22. DELAYS OR OMISSIONS. No delay or omission to exercise any right, power or remedy accruing to Tazergy and/or Client upon any breach or default of the other party to this Agreement, shall impair any such right, power or remedy of the non-breaching and/or non-defaulting party; nor shall it be construed to be a waiver of any such breach or default, or an acquiescence therein, or of or in any similar breach or default thereafter occurring; nor shall any waiver of any single breach or default be deemed a waiver of any other breach or default theretofore or thereafter occurring. Any waiver, permit, consent or approval of any kind or character on the part of Tazergy and Client, as to any breach or default under this Agreement, or any waiver on the part of Tazergy and Client as to any provisions or conditions of this Agreement must be made in writing and shall be effective only to the extent specifically set forth in such writing. All remedies, either under this Agreement or by law or otherwise afforded to Tazergy and Client shall be cumulative and not alternative.
23. INTERPRETATION. This Agreement shall not be construed in a light more favorable to Tazergy or Client, regardless of whether it was prepared by them or its counsel.

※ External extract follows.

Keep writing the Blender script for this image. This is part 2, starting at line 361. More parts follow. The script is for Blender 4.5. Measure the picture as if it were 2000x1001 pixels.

Tazergy and Client have equally contributed to the negotiation and substantive formation of this Agreement.
24. REVOCATION OF PRIOR AGREEMENT. This Agreement shall revoke, replace and/or otherwise supercede any previously executed Services Agreement and/or any other substantively similar agreement executed by and between Tazergy and Client.
25. VOLUNTARY ACTION AND UNDERSTANDING. Tazergy and Client have entered into this Agreement freely and voluntarily and fully acknowledge, accept and/or otherwise understand the provisions set forth in this Agreement.
26. ACCESS TO COUNSEL. Tazergy and Client have been afforded the opportunity to consult independent legal counsel in connection with this Agreement.
27. AUTHORITY. The individuals executing this Agreement on behalf of Tazergy and Client hereby represent that they have actual authority to do so.
28. TIME OF THE ESSENCE. Time is of the essence for any and all matters addressed in this Agreement.